1999
How can we keep the Lord’s command to ‘say nothing but repentance’?
March 1999


“How can we keep the Lord’s command to ‘say nothing but repentance’?” Ensign, Mar. 1999, 67

In teaching the gospel, how can we keep the Lord’s command in D&C 6:9 to “say nothing but repentance”?

George F. Hilton, director, Hawaii Temple Visitors’ Center.

The Lord’s commandment to “say nothing but repentance” is His succinct summary of how individual progress (repentance) is the means whereby He will accomplish His work to “bring to pass the immortality and eternal life of man” (Moses 1:39).

Passages in the Doctrine and Covenants teach us that preaching only repentance means unstintingly preaching the whole gospel message. For example, the Lord commanded Oliver Cowdery to preach the gospel “at all times, and in all places” (D&C 24:12). Because the gospel is “the gospel of repentance” (D&C 13:1), the Lord’s instruction here is synonymous with His general directive to “say nothing but repentance.”

To Martin Harris the Lord specified what the “glad tidings” of the gospel are: “Thou shalt declare repentance and faith on the Savior, and remission of sins by baptism, and by fire, yea, even the Holy Ghost” (D&C 19:29, 31; compare D&C 84:26–27; D&C 33:10–12).
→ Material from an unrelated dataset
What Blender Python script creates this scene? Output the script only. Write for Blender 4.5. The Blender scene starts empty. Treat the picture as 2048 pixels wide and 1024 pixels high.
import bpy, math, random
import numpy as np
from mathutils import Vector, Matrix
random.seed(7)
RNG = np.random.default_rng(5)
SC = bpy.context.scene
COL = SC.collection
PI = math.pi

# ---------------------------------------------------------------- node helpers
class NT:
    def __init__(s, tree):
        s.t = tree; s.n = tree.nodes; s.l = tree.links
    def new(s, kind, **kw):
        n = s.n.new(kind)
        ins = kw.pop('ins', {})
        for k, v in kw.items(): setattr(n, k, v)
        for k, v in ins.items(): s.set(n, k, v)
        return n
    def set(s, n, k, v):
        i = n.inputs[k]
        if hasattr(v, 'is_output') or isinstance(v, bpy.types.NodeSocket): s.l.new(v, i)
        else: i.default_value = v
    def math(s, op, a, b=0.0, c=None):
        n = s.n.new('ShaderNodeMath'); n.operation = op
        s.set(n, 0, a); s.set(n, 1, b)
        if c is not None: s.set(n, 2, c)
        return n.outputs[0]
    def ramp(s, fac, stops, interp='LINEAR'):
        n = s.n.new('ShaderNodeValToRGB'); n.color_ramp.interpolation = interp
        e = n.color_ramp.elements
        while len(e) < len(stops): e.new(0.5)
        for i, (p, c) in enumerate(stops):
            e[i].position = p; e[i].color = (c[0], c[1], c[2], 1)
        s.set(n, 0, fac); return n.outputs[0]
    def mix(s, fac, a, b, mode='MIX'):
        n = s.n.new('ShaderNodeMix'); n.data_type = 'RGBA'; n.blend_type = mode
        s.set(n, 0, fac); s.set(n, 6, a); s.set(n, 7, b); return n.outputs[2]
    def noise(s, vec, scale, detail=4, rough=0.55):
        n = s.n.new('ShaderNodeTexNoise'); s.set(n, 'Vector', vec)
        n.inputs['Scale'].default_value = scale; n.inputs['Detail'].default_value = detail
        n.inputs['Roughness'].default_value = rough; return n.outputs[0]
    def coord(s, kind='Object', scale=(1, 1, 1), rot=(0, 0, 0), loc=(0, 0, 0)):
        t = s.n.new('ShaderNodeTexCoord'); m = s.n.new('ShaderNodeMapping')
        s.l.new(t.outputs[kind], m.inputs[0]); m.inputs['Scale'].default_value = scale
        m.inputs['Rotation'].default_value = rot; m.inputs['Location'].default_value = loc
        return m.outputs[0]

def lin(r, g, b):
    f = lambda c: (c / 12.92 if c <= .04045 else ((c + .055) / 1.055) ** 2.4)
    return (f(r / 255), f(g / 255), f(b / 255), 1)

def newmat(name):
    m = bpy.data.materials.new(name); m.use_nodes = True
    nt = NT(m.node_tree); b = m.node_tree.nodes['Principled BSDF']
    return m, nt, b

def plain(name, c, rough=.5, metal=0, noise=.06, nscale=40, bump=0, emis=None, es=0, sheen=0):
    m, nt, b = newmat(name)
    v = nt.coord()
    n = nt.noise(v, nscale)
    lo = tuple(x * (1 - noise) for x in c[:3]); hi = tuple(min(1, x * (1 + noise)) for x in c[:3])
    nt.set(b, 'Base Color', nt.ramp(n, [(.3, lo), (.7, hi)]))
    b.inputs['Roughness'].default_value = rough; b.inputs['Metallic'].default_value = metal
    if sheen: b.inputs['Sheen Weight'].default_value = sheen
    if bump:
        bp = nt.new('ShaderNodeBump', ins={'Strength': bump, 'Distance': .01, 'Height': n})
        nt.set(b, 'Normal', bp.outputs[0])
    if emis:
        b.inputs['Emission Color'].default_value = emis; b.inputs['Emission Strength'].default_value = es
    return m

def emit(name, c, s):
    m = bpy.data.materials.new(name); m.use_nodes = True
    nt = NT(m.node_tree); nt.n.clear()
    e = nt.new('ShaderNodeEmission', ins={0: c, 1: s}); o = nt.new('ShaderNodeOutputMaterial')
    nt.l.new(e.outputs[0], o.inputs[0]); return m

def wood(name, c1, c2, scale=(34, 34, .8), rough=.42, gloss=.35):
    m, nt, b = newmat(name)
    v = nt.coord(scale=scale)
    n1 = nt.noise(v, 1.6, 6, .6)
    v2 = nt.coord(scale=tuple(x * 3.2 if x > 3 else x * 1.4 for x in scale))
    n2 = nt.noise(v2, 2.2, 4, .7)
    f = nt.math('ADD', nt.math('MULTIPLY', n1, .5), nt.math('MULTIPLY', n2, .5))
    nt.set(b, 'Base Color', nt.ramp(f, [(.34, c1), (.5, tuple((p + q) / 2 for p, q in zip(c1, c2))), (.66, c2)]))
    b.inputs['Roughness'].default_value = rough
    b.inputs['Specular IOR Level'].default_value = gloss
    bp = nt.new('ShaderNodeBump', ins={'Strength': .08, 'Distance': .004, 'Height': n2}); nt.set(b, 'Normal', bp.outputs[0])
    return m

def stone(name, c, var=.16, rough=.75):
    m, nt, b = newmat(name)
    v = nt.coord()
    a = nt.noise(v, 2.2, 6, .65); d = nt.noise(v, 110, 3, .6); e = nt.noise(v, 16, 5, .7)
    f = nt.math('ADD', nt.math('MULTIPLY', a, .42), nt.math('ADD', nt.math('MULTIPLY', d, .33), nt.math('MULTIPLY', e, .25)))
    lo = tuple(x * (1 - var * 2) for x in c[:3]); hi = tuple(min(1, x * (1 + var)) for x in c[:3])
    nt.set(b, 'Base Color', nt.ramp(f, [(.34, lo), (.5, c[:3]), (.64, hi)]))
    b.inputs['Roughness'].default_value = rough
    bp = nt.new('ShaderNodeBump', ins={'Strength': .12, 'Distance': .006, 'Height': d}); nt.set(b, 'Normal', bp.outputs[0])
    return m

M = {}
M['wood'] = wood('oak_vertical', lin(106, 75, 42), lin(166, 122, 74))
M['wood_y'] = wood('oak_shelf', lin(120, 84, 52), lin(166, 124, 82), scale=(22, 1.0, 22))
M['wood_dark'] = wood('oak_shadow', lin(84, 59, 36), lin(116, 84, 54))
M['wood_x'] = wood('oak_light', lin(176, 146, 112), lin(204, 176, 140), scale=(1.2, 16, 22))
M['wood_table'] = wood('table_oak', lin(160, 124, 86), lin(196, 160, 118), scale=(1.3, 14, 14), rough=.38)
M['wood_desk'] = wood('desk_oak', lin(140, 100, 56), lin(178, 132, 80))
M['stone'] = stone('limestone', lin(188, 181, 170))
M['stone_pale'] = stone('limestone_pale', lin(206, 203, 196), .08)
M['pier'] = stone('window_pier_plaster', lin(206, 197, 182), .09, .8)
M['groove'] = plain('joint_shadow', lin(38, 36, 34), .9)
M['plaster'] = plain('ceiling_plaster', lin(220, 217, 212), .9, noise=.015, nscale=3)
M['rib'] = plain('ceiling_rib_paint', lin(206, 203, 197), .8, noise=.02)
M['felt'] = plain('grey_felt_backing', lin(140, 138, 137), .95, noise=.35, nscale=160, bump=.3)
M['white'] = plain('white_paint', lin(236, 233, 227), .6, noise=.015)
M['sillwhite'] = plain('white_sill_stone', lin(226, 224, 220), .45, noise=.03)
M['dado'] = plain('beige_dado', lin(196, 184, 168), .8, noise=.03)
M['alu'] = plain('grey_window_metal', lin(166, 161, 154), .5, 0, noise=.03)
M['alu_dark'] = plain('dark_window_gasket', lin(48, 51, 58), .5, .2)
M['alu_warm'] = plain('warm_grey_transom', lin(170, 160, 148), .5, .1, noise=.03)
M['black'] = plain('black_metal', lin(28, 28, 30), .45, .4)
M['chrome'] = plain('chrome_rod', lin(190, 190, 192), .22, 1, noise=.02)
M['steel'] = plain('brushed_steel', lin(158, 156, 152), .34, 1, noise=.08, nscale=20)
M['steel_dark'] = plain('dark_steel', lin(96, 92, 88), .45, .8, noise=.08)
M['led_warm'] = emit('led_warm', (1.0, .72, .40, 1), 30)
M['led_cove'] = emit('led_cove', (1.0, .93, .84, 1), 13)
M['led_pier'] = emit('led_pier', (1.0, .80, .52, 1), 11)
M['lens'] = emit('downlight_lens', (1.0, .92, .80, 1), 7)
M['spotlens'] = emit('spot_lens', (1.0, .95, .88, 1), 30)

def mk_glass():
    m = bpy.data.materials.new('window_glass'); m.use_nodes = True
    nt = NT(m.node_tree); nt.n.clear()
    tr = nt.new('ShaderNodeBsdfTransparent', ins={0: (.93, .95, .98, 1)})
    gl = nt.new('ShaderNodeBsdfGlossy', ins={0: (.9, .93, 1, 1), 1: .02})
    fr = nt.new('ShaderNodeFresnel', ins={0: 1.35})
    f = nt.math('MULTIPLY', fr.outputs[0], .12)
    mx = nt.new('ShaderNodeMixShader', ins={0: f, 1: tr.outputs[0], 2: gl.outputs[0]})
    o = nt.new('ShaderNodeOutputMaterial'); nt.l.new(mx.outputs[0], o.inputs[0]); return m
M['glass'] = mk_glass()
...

This instruction clearly admonished him to avoid discussions extraneous to the basic gospel message (D&C 19:31–32; compare D&C 52:9, 36).

The Book of Mormon offers further illumination. Shortly after Alma organized the Church of Christ, he instructed priesthood holders to “preach nothing save it were repentance” (Mosiah 18:20). However, he then urged them to also practice and preach faith, baptism, unity, Sabbath observance, and other important principles (see Mosiah 18:21–29).

Repentance is a central component of the gospel because it focuses directly on the Atonement of Jesus Christ. In 1835 the Prophet Joseph Smith taught: “We believe in preaching the doctrine of repentance in all the world. … But … in order to be benefitted by the doctrine of repentance, we must believe in obtaining the remission of sins. And in order to obtain the remission of sins, we must believe in the doctrine of baptism in the name of the Lord Jesus Christ. And if we believe in baptism for the remission of sins, we may expect a fulfillment of the promise of the Holy Ghost” (History of the Church, 2:256; see also D&C 84:27).

The Lord could have given us the essentials of His message in a brief, codified manual, but instead He has chosen to give us more than 2,000 pages of both direct and indirect instruction in the standard works of the Church. Why is the key message of repentance presented in such a repetitious manner? Because it is the principle of paramount importance. At the heart of the gospel, it is the key that bears repeating. Similarly, the resurrected Lord referred to baptism more than a dozen times during His appearance to the Nephites gathered near the temple in Bountiful (see 3 Ne. 11).

As missionaries use the missionary discussions to teach the gospel, they specifically teach the principle of repentance, along with 35 other principles; yet the theme of repentance permeates every discussion. Repentance through faith in the Lord’s Atonement is the vital, lifelong process—not an isolated event—of coming unto Christ and being sanctified in Him (see Moro. 10:32–33).

In summary, the scriptural phrase “say nothing but repentance” teaches us that the “gospel of repentance” is a gospel of hope and healing, of progress and perfection. It is also a gospel of joy, for we can draw closer to the Lord, improving daily as “with joy … [we] draw water out of the wells of salvation” (Isa. 12:3).